Problem description:
Everything from the first line of the data below through the line that contains "mb.build('cable_joint', M_cable, c0)" should be written out exactly, please, and nothing more; the pictures stay out.

Recorded information:

=====

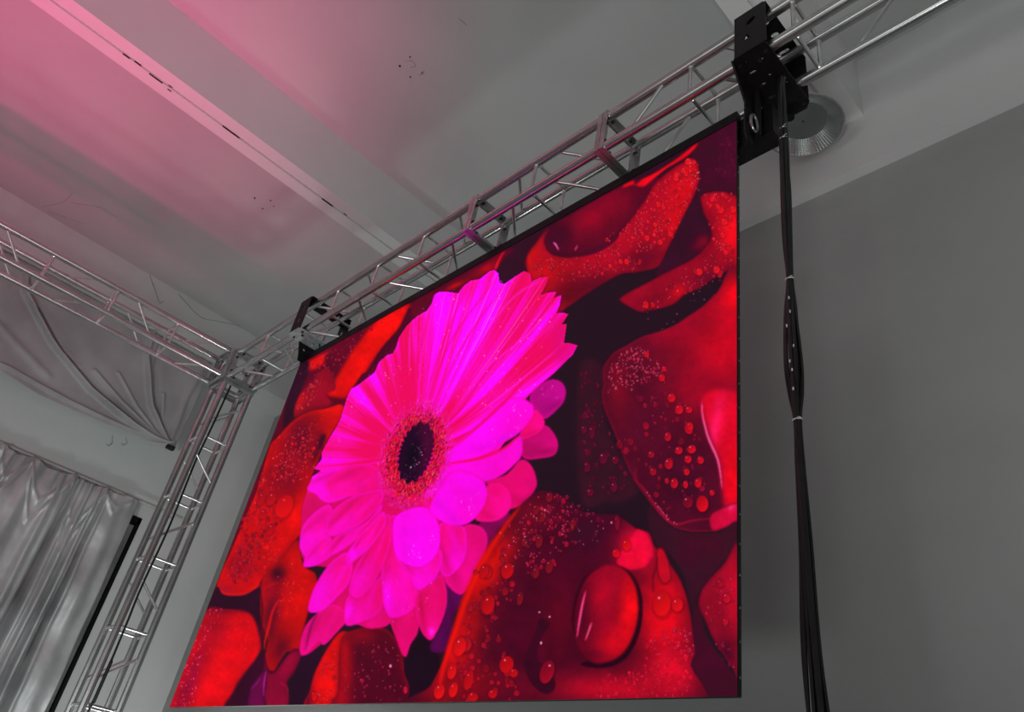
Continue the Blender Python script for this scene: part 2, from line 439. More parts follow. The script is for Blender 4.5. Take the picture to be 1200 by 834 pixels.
# tower
g6 = thing('truss_tower', 'upright aluminium truss tower left of the screen with a black cable inside', 'truss', (X1, FY, 0))
tn = [2.536 + H - 0.506 * k for k in range(8)]
bt = [(tn[0], Z0 - .06, ('QP0', 'QP1'), 'R')]
for k in range(len(tn) - 1):
    bt.append((tn[k + 1], tn[k], ('QP0', 'QP1'), 'L' if k % 2 == 0 else 'R'))
truss_run(g6, 'Z', 0.03, Z0 - 0.02, tn, bt, (X0, FY), (X1, BY))
mb = MB(); mb.box((X0 - .09, FY - .09, 0), (X1 + .09, BY + .09, .02)); bp = mb.build('base_plate', M_alu_cast, g6, smooth=False)
random.seed(4)
# black cable run beside the front post
cp = [(-5.915, 1.90, Z0 - 0.02), (-5.92, 1.893, 2.62 + H), (-5.925, 1.884, 2.3 + H), (-5.915, 1.895, 1.77 + H), (-5.92, 1.886, 1.3 + H),
      (-5.918, 1.892, 1.05 + H), (-5.912, 1.895, 0.67 + H), (-5.918, 1.888, 0.3 + H), (-5.918, 1.89, -0.8 + H), (-5.86, 1.87, 0.03), (-5.6, 1.7, 0.012), (-5.2, 1.8, 0.012)]
c0 = thing('power_cable', 'thin black cable running down inside the truss tower', 'cable', (-5.88, 1.89, 0))
mb = MB(); mb.path(smooth_path(cp, 8), 0.008, 8); mb.build('cable_jacket', M_cable, c0)
mb = MB(); mb.path(smooth_path([(-5.908, 1.895, 0.80 + H), (-5.908, 1.895, 0.72 + H), (-5.908, 1.895, 0.60 + H), (-5.908, 1.895, 0.52 + H)], 5), [.006] + [.012] * 14 + [.006], 8)
mb.build('cable_joint', M_cable, c0)

# ------------------------------------------------------------------ LED screen
SY = 1.97
SX0, SX1 = -2.4654 * SY, -0.6054 * SY
SZ0, SZ1 = 0.2579 * SY + H, 1.4762 * SY + H
# ---- the picture shown on the video wall, painted into a generated image (flat content of the screen)
K = 1.5; OX, OY, PW, PH = 190, 130, 684, 706
IW, IH = int(PW * K), int(PH * K)
GX, GY = np.meshgrid(np.arange(IW) / K + OX, np.arange(IH) / K + OY)
IMG = np.zeros((IH, IW, 3)); IMG[:] = (47, 13, 29)
def vnoise(f, seed):
    r = np.random.RandomState(seed); t = r.rand(256, 256); x = GX * f; y = GY * f; i = x.astype(int); j = y.astype(int); u = x - i; v = y - j
    u = u * u * (3 - 2 * u); v = v * v * (3 - 2 * v); a = t[j % 256, i % 256]; b = t[j % 256, (i + 1) % 256]; c = t[(j + 1) % 256, i % 256]; d = t[(j + 1) % 256, (i + 1) % 256]
    return (a * (1 - u) + b * u) * (1 - v) + (c * (1 - u) + d * u) * v
NOI = .4 * vnoise(.035, 1) + .3 * vnoise(.09, 2) + .2 * vnoise(.25, 3) + .1 * vnoise(.7, 4)
NOI = np.clip((NOI - .5) * 1.7 + .5, 0, 1)
REG = {'A': (600, 130, 4.171), 'B': (640, 320, 4.633), 'C': (640, 480, 4.633), 'D': (500, 560, 3.045), 'E': (680, 600, 3.565),
       'F': (350, 680, 5.414), 'G': (430, 450, 5.21), '1': (340, 300, 5.956), '2': (500, 290, 5.955), '3': (340, 430, 5.956),
       '4': (500, 420, 5.56), '5': (330, 560, 3.79), '6': (480, 540, 3.79), '7': (190, 440, 4.17), '8': (190, 630, 4.09), 'P': (0, 0, 1)}
def pts_of(s):
    """'A 10,20 30,40 B 5,6' -> list of points; letters switch the reference frame"""
    out = []; reg = REG['P']
    for w_ in s.split():
        if w_ in REG: reg = REG[w_]
        else:
            x, y = w_.split(','); out.append((float(x) / reg[2] + reg[0], float(y) / reg[2] + reg[1]))
    return out
def curve(P, k=5):
    P = np.array(P); n = len(P); out = []
    for i in range(n):
        a, b, c, d = P[i - 1], P[i], P[(i + 1) % n], P[(i + 2) % n]
        for j in range(k):
            t = j / k
            out.append(.5 * (2 * b + (c - a) * t + (2 * a - 5 * b + 4 * c - d) * t * t + (3 * b - a - 3 * c + d) * t ** 3))
    return np.array(out)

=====

Finished answer:
Continue the Blender Python script for this scene: part 2, from line 439. More parts follow. The script is for Blender 4.5. Take the picture to be 1200 by 834 pixels.
# tower
g6 = thing('truss_tower', 'upright aluminium truss tower left of the screen with a black cable inside', 'truss', (X1, FY, 0))
tn = [2.536 + H - 0.506 * k for k in range(8)]
bt = [(tn[0], Z0 - .06, ('QP0', 'QP1'), 'R')]
for k in range(len(tn) - 1):
    bt.append((tn[k + 1], tn[k], ('QP0', 'QP1'), 'L' if k % 2 == 0 else 'R'))
truss_run(g6, 'Z', 0.03, Z0 - 0.02, tn, bt, (X0, FY), (X1, BY))
mb = MB(); mb.box((X0 - .09, FY - .09, 0), (X1 + .09, BY + .09, .02)); bp = mb.build('base_plate', M_alu_cast, g6, smooth=False)
random.seed(4)
# black cable run beside the front post
cp = [(-5.915, 1.90, Z0 - 0.02), (-5.92, 1.893, 2.62 + H), (-5.925, 1.884, 2.3 + H), (-5.915, 1.895, 1.77 + H), (-5.92, 1.886, 1.3 + H),
      (-5.918, 1.892, 1.05 + H), (-5.912, 1.895, 0.67 + H), (-5.918, 1.888, 0.3 + H), (-5.918, 1.89, -0.8 + H), (-5.86, 1.87, 0.03), (-5.6, 1.7, 0.012), (-5.2, 1.8, 0.012)]
c0 = thing('power_cable', 'thin black cable running down inside the truss tower', 'cable', (-5.88, 1.89, 0))
mb = MB(); mb.path(smooth_path(cp, 8), 0.008, 8); mb.build('cable_jacket', M_cable, c0)
mb = MB(); mb.path(smooth_path([(-5.908, 1.895, 0.80 + H), (-5.908, 1.895, 0.72 + H), (-5.908, 1.895, 0.60 + H), (-5.908, 1.895, 0.52 + H)], 5), [.006] + [.012] * 14 + [.006], 8)
mb.build('cable_joint', M_cable, c0)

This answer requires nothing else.